Mehrere Generationen vereint sind an diesem Tag auch beim Auftritt der Band Lina Bó, die mit ihrem Song „Weiblich“ ein Zeichen gegen patriarchale Strukturen setzt. Als Überraschungsgast wird die Gruppe vom Großvater der Sängerin Celina begleitet, dem Liedermacher Klaus der Geiger. Als einer der bekanntesten Straßenmusiker Deutschlands ist er seit den 1970ern in der linksalternativen Szene aktiv und gibt Konzerte auf Demonstrationen für Umweltschutz und gegen Rassismus. „Wir sind zu dumm und zu bequem“, sonst hätten wir schon längst mehr gegen den Klimawandel getan, so Klaus.
Das durchmischte Publikum reicht von deutlich erkennbaren Klimaaktivist:innen mit Transparenten oder selbstgebastelten Eisbären über verkleidete Cosplayer:innen bis hin zu Musikfans, die alle Texte ihrer Lieblingsbands mitsingen können. Wenn keine Band auf der Bühne steht, schallen ihre Stimmen manchmal etwas zu laut den Redner:innen entgegen. Die Aufmerksamkeit in der lockeren Straßenatmosphäre dauerhaft zu halten ist schwer, nicht nur die Regengüsse bringen Unruhe in die Menge, auch die Essenstände und Fotoboxen verführen zu Ablenkungen. So schließen sich dem Protestruf „Wir sind hier, wir sind laut, weil ihr uns die Zukunft klaut“ nur einige wenige schüchterne Stimmen an. Auch die Positionierung des kleinen Podiums in Form eines improvisierten Stehtisches am Rande der Bühne, während bereits die Umbauarbeiten für die nächsten Musik-Act laufen und die Bühnentechniker:innen hektisch und Kabel verlegend um die Gäste herumkrabbeln, wirkt an einigen Stellen leider so, als seien die politischen Inhalte eine Art Pausenüberbrückung.
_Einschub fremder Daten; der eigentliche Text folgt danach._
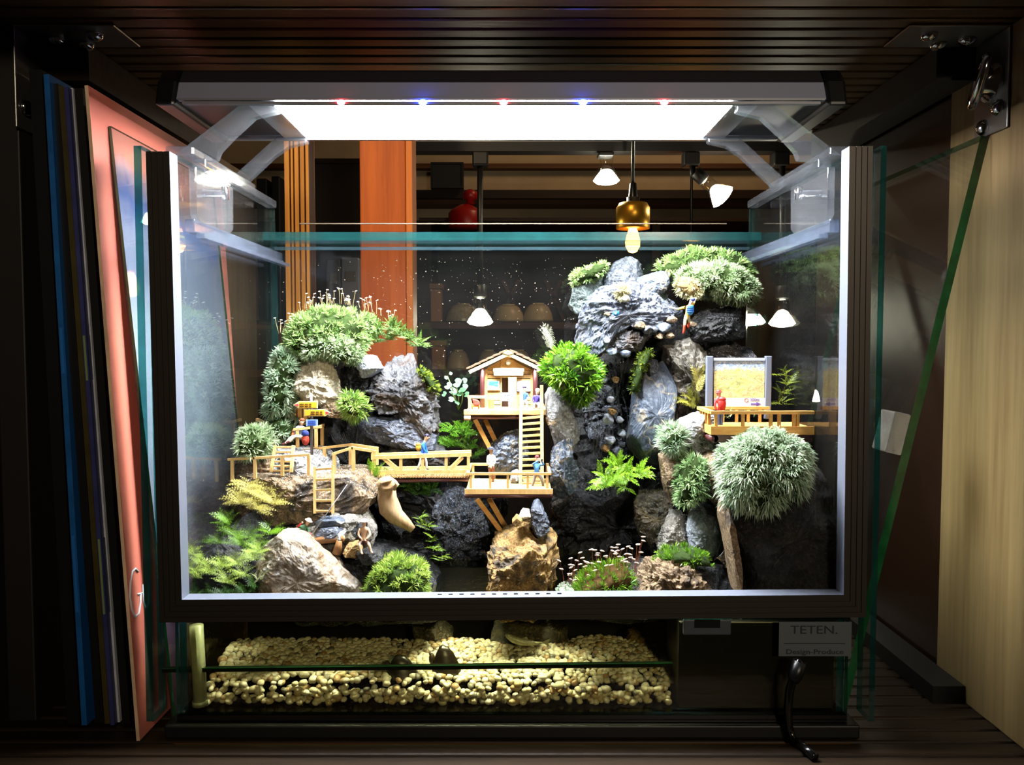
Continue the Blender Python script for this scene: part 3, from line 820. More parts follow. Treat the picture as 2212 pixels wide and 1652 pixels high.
m = MB().prism([q + d * hh, q - d * hh, q - d * hh - n * 2.0, q + d * hh - n * 2.0], (0, 0.02, 0))
build('handle', m, hazy('handle_acrylic', (0.9, 0.86, 0.8, 1), 0.16, (0.8, 0.75, 0.68, 1)), t, bevel=0.001)

# ================================================================== label, filter box and cable at the lower right
t = thing('filter_box', (0.155, 0.53, BASE), 'black filter box inside the tank behind the maker label', 'filter')
xa = XX(1466, 1430, 0.4905)
build('casing', MB().box((xa, 0.4915, BASE + 0.0006), (TX - 0.0008, 0.53, ZZ(1342, 0.4915))), black_plastic, t, bevel=0.001)
build('clip', bpx(MB(), 1476, 1338, 1580, 1372, 0.4890, 0.4914), plain('grey_clip', (70, 74, 84), 0.5), t, bevel=0.0008)
build('clip_notch', bpx(MB(), 1500, 1338, 1556, 1356, 0.4886, 0.4892), black_plastic, t)
t = thing('maker_label', P(1761, 1417, 0.4838), 'pale sticker with the maker name on the tank front', 'label')
build('sticker', bpx(MB(), 1682, 1343, 1840, 1417, 0.4834, 0.4839), plain('dim_grey_paper', (84, 92, 96), 0.6), t)
ink = plain('dark_ink', (26, 30, 34), 0.6)
def text(name, s, px, py, Y, hpx, mat, parent, rot=None, wide=1.0):
    c = bpy.data.curves.new(name, 'FONT'); c.body = s; c.size = hpx / F * Y * 1.38; c.extrude = 0.00008
    c.align_x = 'CENTER'; c.align_y = 'CENTER'
    o = bpy.data.objects.new(name, c); COL.objects.link(o); c.materials.append(mat)
    dg = bpy.context.evaluated_depsgraph_get(); me = bpy.data.meshes.new_from_object(o.evaluated_get(dg)); bpy.data.objects.remove(o)
    if not me.materials: me.materials.append(mat)
    o = bpy.data.objects.new(name, me); COL.objects.link(o)
    o.parent = parent; o.location = P(px, py, Y) - wloc(parent); o.rotation_euler = rot or (PI / 2, 0, 0); o.scale = (wide, 1, 1)
    return o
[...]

Sie auf der Bühne mehr ins Zentrum zu rücken, wäre der Dringlichkeit ihrer klimapolitischen Ansprachen mehr gerecht geworden. Zugleich sind durch die Entscheidung, das Gamescom City Festival in diesem Jahr sonntags unter dem politischen Motto „Arschhuh fürs Klima“ stattfinden zu lassen und somit politischen Diskussionen den berechtigten prominenten Platz einzuräumen, sicherlich viele Menschen erreicht worden, die sich ansonsten seltener oder noch nie unter Fridays For Future-Demonstrant:innen zu finden wären.